[Stored data entries]:
------------------------------------------------------------

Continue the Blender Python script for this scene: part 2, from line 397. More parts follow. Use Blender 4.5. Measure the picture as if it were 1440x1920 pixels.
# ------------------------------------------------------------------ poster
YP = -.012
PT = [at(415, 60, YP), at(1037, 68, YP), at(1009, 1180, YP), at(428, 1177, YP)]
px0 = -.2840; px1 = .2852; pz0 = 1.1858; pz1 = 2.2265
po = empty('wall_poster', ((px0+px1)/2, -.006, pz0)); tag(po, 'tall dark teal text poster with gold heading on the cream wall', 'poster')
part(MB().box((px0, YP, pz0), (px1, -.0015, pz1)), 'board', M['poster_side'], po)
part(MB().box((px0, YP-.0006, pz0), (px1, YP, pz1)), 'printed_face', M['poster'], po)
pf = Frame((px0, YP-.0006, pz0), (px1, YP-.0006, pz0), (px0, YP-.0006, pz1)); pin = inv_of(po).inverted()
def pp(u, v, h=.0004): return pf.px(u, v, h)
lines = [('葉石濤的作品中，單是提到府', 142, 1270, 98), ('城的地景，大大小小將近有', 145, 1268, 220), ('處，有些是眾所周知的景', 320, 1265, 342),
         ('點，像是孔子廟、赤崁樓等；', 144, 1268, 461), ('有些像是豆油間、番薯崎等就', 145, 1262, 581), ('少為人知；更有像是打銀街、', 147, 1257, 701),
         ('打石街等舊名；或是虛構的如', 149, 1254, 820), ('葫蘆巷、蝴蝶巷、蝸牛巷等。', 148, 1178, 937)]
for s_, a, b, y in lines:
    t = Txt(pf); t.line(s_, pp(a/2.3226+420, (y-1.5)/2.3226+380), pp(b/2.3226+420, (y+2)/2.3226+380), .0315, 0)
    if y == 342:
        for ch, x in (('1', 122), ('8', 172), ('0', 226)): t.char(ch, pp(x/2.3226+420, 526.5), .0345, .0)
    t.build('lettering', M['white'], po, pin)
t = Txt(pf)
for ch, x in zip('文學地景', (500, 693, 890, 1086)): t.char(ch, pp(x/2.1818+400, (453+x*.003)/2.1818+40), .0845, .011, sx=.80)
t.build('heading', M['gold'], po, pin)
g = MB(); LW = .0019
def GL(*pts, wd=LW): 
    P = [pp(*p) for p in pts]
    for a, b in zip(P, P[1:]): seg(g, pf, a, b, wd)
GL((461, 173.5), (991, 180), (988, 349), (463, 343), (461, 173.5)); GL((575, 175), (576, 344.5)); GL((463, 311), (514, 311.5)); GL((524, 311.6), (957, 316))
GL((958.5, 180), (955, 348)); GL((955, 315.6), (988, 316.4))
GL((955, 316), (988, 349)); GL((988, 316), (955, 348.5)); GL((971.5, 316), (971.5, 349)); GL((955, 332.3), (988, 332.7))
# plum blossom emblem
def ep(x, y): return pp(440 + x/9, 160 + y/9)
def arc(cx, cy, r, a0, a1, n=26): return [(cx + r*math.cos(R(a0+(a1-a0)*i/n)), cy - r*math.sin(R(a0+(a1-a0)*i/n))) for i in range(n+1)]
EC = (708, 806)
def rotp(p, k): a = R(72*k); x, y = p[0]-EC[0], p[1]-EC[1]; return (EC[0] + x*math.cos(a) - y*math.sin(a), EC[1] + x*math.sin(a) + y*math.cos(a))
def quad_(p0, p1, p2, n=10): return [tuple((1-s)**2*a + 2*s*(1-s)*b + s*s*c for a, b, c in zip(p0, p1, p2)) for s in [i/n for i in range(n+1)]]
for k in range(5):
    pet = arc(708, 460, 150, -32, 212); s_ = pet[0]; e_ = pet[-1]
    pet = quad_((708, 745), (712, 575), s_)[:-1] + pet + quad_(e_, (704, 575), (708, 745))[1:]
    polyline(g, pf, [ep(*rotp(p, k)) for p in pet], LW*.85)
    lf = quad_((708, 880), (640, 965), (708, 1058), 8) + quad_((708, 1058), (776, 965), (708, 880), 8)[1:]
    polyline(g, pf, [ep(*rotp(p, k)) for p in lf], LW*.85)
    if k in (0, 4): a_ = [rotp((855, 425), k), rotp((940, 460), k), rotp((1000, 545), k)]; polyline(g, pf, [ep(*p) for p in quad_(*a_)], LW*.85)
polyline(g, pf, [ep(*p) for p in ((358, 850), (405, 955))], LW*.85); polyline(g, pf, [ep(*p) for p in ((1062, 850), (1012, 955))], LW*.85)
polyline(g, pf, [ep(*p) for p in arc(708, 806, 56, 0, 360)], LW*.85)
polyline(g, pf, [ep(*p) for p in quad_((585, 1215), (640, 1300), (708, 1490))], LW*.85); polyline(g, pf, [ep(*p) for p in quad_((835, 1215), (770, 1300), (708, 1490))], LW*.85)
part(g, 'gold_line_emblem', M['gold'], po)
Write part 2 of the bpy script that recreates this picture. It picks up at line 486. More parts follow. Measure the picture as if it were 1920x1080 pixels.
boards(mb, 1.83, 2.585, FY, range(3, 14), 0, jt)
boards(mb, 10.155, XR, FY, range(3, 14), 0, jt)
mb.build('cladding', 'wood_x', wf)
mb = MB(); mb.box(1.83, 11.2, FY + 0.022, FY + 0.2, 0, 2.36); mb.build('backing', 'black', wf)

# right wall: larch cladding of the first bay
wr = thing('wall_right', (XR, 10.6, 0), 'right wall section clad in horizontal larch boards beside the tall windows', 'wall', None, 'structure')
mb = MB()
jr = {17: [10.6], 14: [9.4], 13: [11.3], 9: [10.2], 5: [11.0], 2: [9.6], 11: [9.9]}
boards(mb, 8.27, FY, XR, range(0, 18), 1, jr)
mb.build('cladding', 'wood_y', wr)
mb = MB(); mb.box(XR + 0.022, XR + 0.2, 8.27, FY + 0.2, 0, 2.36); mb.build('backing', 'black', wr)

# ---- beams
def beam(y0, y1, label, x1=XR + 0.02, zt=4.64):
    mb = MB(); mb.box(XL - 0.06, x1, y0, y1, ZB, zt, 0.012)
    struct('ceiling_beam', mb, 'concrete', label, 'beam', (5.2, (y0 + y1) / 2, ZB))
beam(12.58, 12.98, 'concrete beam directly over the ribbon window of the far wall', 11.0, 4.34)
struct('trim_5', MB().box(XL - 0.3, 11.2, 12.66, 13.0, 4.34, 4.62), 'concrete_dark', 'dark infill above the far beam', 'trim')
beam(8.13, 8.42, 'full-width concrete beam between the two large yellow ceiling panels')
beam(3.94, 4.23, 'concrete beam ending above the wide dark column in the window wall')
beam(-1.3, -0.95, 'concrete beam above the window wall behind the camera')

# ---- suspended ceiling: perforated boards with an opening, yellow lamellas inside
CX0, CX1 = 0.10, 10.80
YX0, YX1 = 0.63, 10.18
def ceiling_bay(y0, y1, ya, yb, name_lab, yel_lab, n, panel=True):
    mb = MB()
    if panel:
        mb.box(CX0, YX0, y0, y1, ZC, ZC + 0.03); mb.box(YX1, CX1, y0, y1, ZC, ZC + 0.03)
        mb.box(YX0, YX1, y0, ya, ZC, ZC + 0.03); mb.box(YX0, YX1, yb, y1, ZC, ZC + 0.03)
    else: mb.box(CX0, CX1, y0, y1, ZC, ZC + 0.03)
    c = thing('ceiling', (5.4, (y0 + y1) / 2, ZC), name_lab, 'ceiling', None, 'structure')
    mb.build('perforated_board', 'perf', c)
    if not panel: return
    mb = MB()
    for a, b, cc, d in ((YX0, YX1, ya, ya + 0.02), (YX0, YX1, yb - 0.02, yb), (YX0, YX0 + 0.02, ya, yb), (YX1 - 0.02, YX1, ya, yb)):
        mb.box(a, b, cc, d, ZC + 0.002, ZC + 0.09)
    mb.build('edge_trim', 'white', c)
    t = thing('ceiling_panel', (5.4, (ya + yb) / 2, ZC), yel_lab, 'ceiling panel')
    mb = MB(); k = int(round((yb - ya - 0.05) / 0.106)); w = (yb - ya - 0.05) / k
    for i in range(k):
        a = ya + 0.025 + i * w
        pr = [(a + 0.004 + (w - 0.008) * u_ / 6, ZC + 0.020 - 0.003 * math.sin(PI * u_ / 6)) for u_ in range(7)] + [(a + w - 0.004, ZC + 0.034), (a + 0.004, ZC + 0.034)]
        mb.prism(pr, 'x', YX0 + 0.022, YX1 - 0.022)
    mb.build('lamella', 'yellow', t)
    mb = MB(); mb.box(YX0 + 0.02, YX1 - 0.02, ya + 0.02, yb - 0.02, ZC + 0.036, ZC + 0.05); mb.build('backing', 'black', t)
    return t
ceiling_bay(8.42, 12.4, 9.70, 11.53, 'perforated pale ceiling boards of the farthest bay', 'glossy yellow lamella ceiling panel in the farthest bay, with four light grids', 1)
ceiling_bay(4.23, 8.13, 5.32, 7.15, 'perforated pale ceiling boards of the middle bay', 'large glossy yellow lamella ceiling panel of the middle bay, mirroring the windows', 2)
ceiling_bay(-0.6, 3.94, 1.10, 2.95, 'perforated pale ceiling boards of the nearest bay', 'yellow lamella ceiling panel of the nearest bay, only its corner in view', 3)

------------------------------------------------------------

[Given request]:
Nothing beyond the lines starting at the line containing "Write part 2" and ending at the line containing "mb = MB(); mb.box(1.83, 11.2, FY" is to be reproduced; reproduce those lines exactly, both ends included.

[Final result]:
Write part 2 of the bpy script that recreates this picture. It picks up at line 486. More parts follow. Measure the picture as if it were 1920x1080 pixels.
boards(mb, 1.83, 2.585, FY, range(3, 14), 0, jt)
boards(mb, 10.155, XR, FY, range(3, 14), 0, jt)
mb.build('cladding', 'wood_x', wf)
mb = MB(); mb.box(1.83, 11.2, FY + 0.022, FY + 0.2, 0, 2.36); mb.build('backing', 'black', wf)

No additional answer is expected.